Definition

Graphic design is an umbrella term for the process of creating visual communication utilising photography, illustration, typography among other skillsets. Graphic design is often used as a stand-alone term, but is technically considered to be a subset of communications.

Our Approach

As a team, we have amassed a wealth of design knowledge and skill over our combined years in digital advertising and marketing industries. Good, original design is an essential component in any communications, especially in digital settings. Good visuals will make people more likely to be drawn to your content and it is something that cannot be neglected in any campaign. Images will often be people’s gateway to your content.

We don’t create designs in isolation. We apply our knowledge across the digital sector to create designs that generate the response you’re looking for. It is very easy to write long, winding sentences about creativity. Just being creative is not enough. What we do best at Terrier, is regularly updating and adjusting our clients’ channels to see what works best. We are continually gauging and analysing customer responses to the smallest details and changes.

Combining our creativity with this analytic approach to whether our content could be further improved allows us, as an agency, to gauge what is best. We constantly evolve our work to reflect what the target audience wants rather than pointlessly holding onto old methods.

What’s Next for Graphic Design?

The future is responsive. Responsive design is fast becoming a given in the industry, but we only see it growing. Responsive design currently means design that responds to size and platform, that’s about it. With the ever-increasing number of picture and video hosting platforms, responsive design is going to become even more important going forward. This is especially the case with these platforms being accessible on many different sized devices. The responsive designs of the future may well respond to feelings, demographics, locations, times.

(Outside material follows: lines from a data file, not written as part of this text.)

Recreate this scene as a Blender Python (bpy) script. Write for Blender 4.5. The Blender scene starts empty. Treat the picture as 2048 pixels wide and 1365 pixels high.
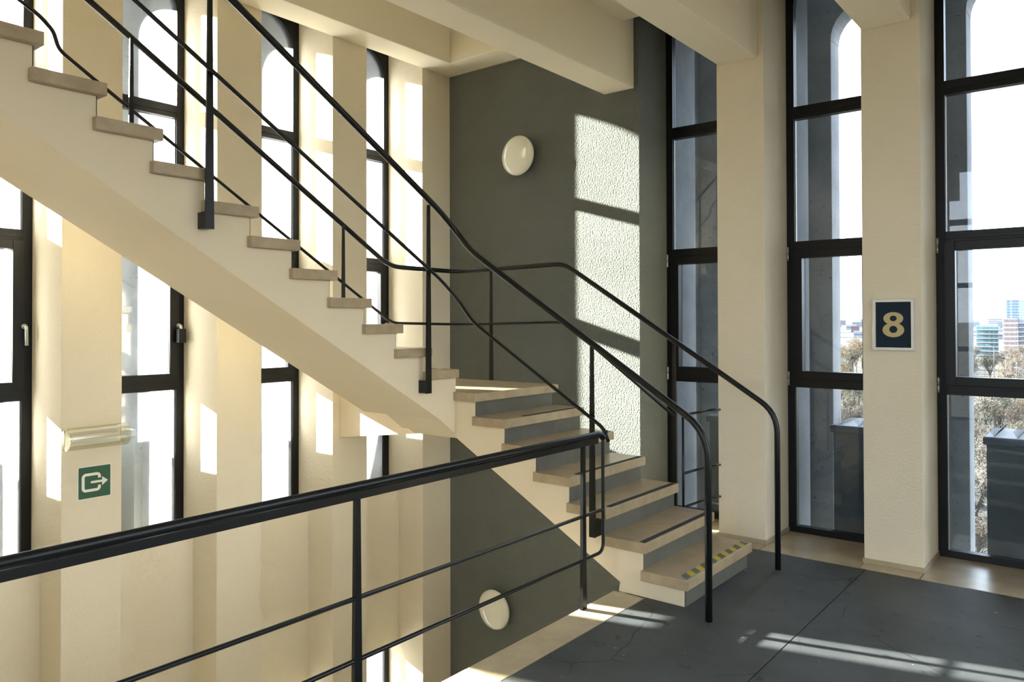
import bpy, math, random
from mathutils import Vector, Matrix
random.seed(7)
C = bpy.context.scene.collection
S = bpy.context.scene
PI = math.pi
# ------------------------------------------------------------------ camera
cam = bpy.data.cameras.new('camera'); co = bpy.data.objects.new('camera', cam); C.objects.link(co)
R3 = Matrix(((0.78845127, 0.00860154, 0.61503708), (0.61509160, -0.00674675, -0.78842679), (-0.00263218, 0.99994025, -0.01061022)))
co.matrix_world = Matrix.Translation((5.47747, -5.73838, 1.7)) @ R3.to_4x4()
cam.sensor_width = 36; cam.lens = 27.0822; cam.shift_x = -0.014628; cam.shift_y = -0.027044
cam.clip_start = 0.05; cam.clip_end = 6000
S.camera = co
# ------------------------------------------------------------------ light and exposure
S.view_settings.view_transform = 'Standard'; S.view_settings.look = 'None'
S.view_settings.gamma = 1; S.view_settings.use_curve_mapping = False
S.view_settings.exposure = 1.0
SUN = 46.0; SKY = 3.9
w = bpy.data.worlds.new('sky'); S.world = w; w.use_nodes = True
nt = w.node_tree; nt.nodes.clear()
out = nt.nodes.new('ShaderNodeOutputWorld'); bg = nt.nodes.new('ShaderNodeBackground')
tc = nt.nodes.new('ShaderNodeTexCoord'); sep = nt.nodes.new('ShaderNodeSeparateXYZ')
mp = nt.nodes.new('ShaderNodeMapping'); mp.inputs['Scale'].default_value = (2.2, 2.2, 7.0)
no = nt.nodes.new('ShaderNodeTexNoise'); no.inputs['Scale'].default_value = 2.0; no.inputs['Detail'].default_value = 6
cr = nt.nodes.new('ShaderNodeValToRGB'); cr.color_ramp.elements[0].position = 0.35; cr.color_ramp.elements[1].position = 0.62
cr.color_ramp.elements[0].color = (0.84, 0.91, 1.0, 1); cr.color_ramp.elements[1].color = (1.0, 1.0, 1.0, 1)
gr = nt.nodes.new('ShaderNodeValToRGB'); e = gr.color_ramp.elements
e[0].position = 0.0; e[0].color = (0.30, 0.29, 0.26, 1); e[1].position = 0.5; e[1].color = (0.96, 0.975, 1.0, 1)
e2 = gr.color_ramp.elements.new(0.49); e2.color = (0.30, 0.29, 0.26, 1)
e3 = gr.color_ramp.elements.new(0.75); e3.color = (0.82, 0.90, 1.0, 1)
mr = nt.nodes.new('ShaderNodeMapRange'); mr.inputs['From Min'].default_value = -1; mr.inputs['From Max'].default_value = 1
mx = nt.nodes.new('ShaderNodeMixRGB'); mx.blend_type = 'MULTIPLY'; mx.inputs['Fac'].default_value = 0.75
L = nt.links.new
L(tc.outputs['Generated'], sep.inputs[0]); L(sep.outputs['Z'], mr.inputs['Value']); L(mr.outputs[0], gr.inputs[0])
L(tc.outputs['Generated'], mp.inputs[0]); L(mp.outputs[0], no.inputs[0]); L(no.outputs[0], cr.inputs[0])
L(gr.outputs[0], mx.inputs['Color1']); L(cr.outputs[0], mx.inputs['Color2']); L(mx.outputs[0], bg.inputs[0])
bg.inputs[1].default_value = SKY; L(bg.outputs[0], out.inputs[0])
sd = bpy.data.lights.new('sun', 'SUN'); so = bpy.data.objects.new('sun', sd); C.objects.link(so)
sd.energy = SUN; sd.angle = math.radians(0.6); sd.color = (1.0, 0.94, 0.84)
so.rotation_euler = Vector((4.05, 1.0, -1.205)).to_track_quat('-Z', 'Y').to_euler(); so.location = (-20, -5, 12)

# ------------------------------------------------------------------ materials
MATS = {}
def mat(name, col, rough=0.6, var=0.0, vscale=4.0, bump=0.0, bscale=60.0, metal=0.0, spec=0.5, col2=None, speck=None, bdist=0.004):
    m = bpy.data.materials.new(name); m.use_nodes = True; t = m.node_tree; b = t.nodes['Principled BSDF']
    b.inputs['Roughness'].default_value = rough; b.inputs['Metallic'].default_value = metal
    b.inputs['Specular IOR Level'].default_value = spec; b.inputs['Base Color'].default_value = (*col, 1)
    tcn = t.nodes.new('ShaderNodeTexCoord'); l = t.links.new
    src = None
    if var or col2:
        n = t.nodes.new('ShaderNodeTexNoise'); n.inputs['Scale'].default_value = vscale; n.inputs['Detail'].default_value = 8
        n.inputs['Roughness'].default_value = 0.65
        r = t.nodes.new('ShaderNodeValToRGB'); r.color_ramp.elements[0].position = 0.32; r.color_ramp.elements[1].position = 0.68
        c2 = col2 or tuple(c * (1 - var) for c in col)
        r.color_ramp.elements[0].color = (*c2, 1); r.color_ramp.elements[1].color = (*col, 1)
        l(tcn.outputs['Object'], n.inputs[0]); l(n.outputs[0], r.inputs[0]); src = r.outputs[0]
    if speck:
        scol, sc, amt = speck
        v = t.nodes.new('ShaderNodeTexNoise'); v.inputs['Scale'].default_value = sc; v.inputs['Detail'].default_value = 2
        r2 = t.nodes.new('ShaderNodeValToRGB'); r2.color_ramp.elements[0].position = amt; r2.color_ramp.elements[1].position = amt + 0.06
        mix = t.nodes.new('ShaderNodeMixRGB'); mix.inputs['Color1'].default_value = (*col, 1)
        if src: l(src, mix.inputs['Color1'])
        mix.inputs['Color2'].default_value = (*scol, 1)
        l(tcn.outputs['Object'], v.inputs[0]); l(v.outputs[0], r2.inputs[0]); l(r2.outputs[0], mix.inputs['Fac']); src = mix.outputs[0]
    if src: l(src, b.inputs['Base Color'])
    if bump:
        n2 = t.nodes.new('ShaderNodeTexNoise'); n2.inputs['Scale'].default_value = bscale; n2.inputs['Detail'].default_value = 4
        bp = t.nodes.new('ShaderNodeBump'); bp.inputs['Strength'].default_value = bump; bp.inputs['Distance'].default_value = bdist
        l(tcn.outputs['Object'], n2.inputs[0]); l(n2.outputs[0], bp.inputs['Height']); l(bp.outputs[0], b.inputs['Normal'])
    MATS[name] = m; return m
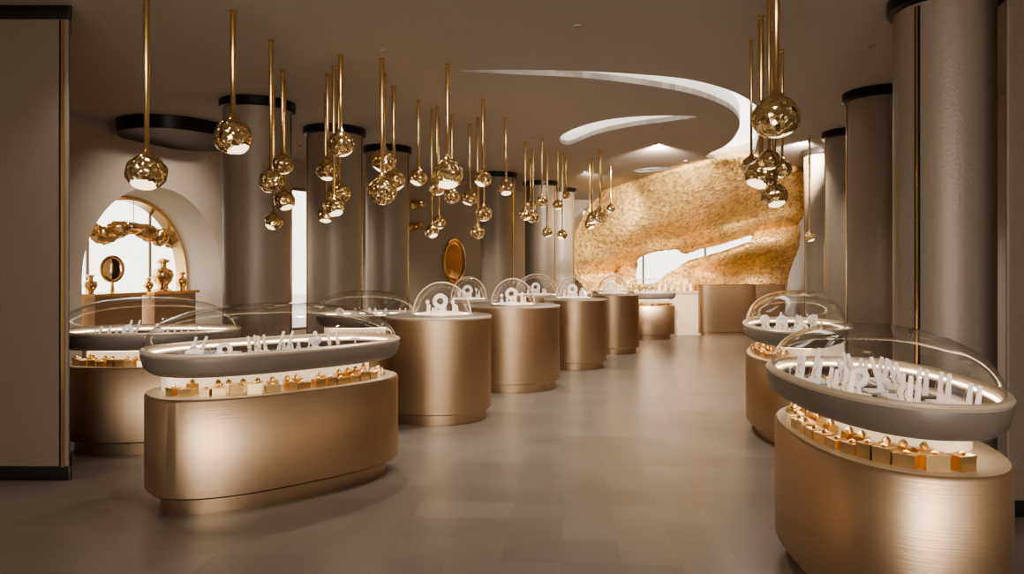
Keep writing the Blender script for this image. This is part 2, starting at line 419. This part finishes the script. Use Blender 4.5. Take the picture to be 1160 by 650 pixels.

In conjunction with this, data will become increasingly visualised – and graphic designers will be leading the charge. Sites like Pinterest and Tumblr have found huge success with their brick-like usage of image blocking. Beyond making for attractive websites, image blocking content can work across platforms without the hassle of having text; no formatting, no paragraphing. Plus, the ever-growing importance of video content in regards to search engine performance and audience engagement goes hand in hand with image-blocking.

Graphic design will become increasingly post-lingual as our attention spans shorten.